A sample data-story building questionnaire template is presented below:

  • Who is the targeted audience/ persona for this data story? What are their levels of seniority in the organization? What level of detail/ granularity might they expect?
  • What decisions are these targeted personas going to need support for, from the data stories?
  • What metrics for the target persona/ role will be most impacted by the accuracy and quality of insights presented in the data stories? 

e.g. productivity/ sales/ growth targets; marketing campaign design/ campaign efficacy predictions; team KPI definitions & benchmarking; process cost metrics & reduction targets; service quality targets; new business growth targets vs. predictions, etc.) – Good visibility into these WIIFM metrics for each target role/ persona will help the audience relate to the stories at a personal level, which is a key requirement of any effective story-telling practice.

  • What are the risks and constraints that the target persona/ roles experience / envisage, that must be covered as critical dimensions of the data stories built for them? 

The use of measurable metrics like VaR (Value-at-Risk) can be useful in enhancing the value of data stories for the target persona. 

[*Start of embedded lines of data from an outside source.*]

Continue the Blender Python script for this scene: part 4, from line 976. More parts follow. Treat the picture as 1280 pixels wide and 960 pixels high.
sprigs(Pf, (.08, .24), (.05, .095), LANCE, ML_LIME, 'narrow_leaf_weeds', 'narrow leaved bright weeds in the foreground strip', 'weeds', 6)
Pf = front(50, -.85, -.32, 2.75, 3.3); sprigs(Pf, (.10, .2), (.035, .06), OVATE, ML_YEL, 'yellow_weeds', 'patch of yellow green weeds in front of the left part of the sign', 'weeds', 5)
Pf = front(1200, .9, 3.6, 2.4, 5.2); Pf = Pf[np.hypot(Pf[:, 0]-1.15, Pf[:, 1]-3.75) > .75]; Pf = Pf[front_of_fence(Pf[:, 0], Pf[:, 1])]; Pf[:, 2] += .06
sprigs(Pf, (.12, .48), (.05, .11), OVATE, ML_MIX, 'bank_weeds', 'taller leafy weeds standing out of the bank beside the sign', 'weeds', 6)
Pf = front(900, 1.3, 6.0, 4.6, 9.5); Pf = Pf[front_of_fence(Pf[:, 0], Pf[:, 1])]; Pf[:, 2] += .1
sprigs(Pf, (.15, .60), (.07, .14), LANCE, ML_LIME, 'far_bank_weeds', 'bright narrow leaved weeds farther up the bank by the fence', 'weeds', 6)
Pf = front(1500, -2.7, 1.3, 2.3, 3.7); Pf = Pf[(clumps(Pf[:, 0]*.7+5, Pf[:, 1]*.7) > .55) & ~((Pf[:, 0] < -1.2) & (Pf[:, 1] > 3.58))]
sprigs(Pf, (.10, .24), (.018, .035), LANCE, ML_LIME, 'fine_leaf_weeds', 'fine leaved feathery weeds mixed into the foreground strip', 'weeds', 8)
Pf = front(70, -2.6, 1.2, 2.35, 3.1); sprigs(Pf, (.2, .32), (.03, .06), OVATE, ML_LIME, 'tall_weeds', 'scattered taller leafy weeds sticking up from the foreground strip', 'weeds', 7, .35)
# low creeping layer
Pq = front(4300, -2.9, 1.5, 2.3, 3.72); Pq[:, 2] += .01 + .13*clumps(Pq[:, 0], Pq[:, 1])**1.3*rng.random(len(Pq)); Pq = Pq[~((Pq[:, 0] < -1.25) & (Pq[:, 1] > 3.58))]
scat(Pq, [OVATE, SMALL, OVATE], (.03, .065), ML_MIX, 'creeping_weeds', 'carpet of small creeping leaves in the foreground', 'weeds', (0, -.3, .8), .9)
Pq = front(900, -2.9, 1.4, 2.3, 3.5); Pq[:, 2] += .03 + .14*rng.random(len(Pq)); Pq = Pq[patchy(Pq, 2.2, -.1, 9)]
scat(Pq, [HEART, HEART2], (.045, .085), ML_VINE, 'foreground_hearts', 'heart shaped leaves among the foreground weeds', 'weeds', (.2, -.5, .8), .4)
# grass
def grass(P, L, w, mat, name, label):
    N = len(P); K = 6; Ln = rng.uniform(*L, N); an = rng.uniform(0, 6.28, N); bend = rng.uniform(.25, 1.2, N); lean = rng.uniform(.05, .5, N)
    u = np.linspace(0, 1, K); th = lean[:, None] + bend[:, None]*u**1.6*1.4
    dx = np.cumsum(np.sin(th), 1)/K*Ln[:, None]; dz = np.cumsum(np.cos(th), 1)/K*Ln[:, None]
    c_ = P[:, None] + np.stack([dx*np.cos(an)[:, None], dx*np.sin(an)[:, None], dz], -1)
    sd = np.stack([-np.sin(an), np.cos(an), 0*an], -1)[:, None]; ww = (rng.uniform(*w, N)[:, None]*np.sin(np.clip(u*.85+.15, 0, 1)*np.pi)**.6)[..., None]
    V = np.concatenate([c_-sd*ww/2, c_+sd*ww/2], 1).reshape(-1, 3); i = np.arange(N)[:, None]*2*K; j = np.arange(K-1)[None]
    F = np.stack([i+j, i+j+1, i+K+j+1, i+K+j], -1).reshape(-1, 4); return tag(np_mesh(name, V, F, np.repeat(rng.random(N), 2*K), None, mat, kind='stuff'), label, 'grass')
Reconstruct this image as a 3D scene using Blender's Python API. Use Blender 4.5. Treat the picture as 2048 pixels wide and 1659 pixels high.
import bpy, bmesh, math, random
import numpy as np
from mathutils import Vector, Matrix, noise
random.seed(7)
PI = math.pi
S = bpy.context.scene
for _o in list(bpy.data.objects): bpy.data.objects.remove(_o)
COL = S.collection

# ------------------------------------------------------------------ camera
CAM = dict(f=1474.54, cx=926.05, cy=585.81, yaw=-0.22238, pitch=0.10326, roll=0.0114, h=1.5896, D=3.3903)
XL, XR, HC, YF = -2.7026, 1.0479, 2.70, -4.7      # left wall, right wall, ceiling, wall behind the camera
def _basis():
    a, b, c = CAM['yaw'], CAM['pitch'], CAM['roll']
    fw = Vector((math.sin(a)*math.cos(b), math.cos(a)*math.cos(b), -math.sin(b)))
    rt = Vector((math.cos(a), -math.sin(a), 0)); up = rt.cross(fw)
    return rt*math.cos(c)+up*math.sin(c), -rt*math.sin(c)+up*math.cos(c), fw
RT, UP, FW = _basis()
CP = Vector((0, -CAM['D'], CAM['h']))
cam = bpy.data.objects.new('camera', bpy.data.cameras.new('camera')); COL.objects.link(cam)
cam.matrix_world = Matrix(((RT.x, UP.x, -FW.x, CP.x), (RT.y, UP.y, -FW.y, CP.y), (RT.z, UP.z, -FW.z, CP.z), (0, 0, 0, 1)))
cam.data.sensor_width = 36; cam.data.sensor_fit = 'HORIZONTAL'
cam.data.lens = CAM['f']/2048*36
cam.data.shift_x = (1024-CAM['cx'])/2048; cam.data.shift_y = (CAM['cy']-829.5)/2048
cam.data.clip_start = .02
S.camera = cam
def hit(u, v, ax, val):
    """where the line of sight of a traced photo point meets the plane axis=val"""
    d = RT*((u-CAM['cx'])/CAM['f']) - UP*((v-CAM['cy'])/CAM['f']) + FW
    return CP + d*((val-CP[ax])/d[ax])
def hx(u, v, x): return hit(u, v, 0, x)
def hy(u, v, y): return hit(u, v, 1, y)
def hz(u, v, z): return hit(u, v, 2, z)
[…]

  • What could be the potential sources of decision biases that the target persona/ roles may have, which may raise their concerns, change resistance and conflict levels, and potentially hinder their ability to leverage the story insights and learnings, without personally biased views and intrinsic judgments? 

This is by far the toughest task for data storytellers. Indirect/ implicit bias measurement tools can be leveraged here.

  • What are the data sources that you as the data storyteller need, to build the data stories in a fair, 360 manner covering critical viewpoints of all key stakeholders/ audience persona? 

These data sources need to be analyzed in terms of Portability, Accessibility, Integrability, Usability, Quality, Security, Regulatory Liability, and technology infrastructure requirements (in terms of cost, speed, latency tolerance).

  • What’s the priority, in terms of data criticality and ranking of insights visualization? 

e.g. if there are severe resource and time constraints, what are the top 3-5 data sources you MUST have and use? What storylines MUST be covered and presented, and in what ORDER?

  • What’s the end game? How should the story conclude? What will the success of a data story look like? 

What will be the targeted post-story improvements in targeted decision outcomes/ process metrics/ persona performance targets and goals? Once this questionnaire is completed as a results of multiple focus groups and interviews with the targeted audience/ business users/ customer teams, the answers will be collated and the storyboarding phase will start.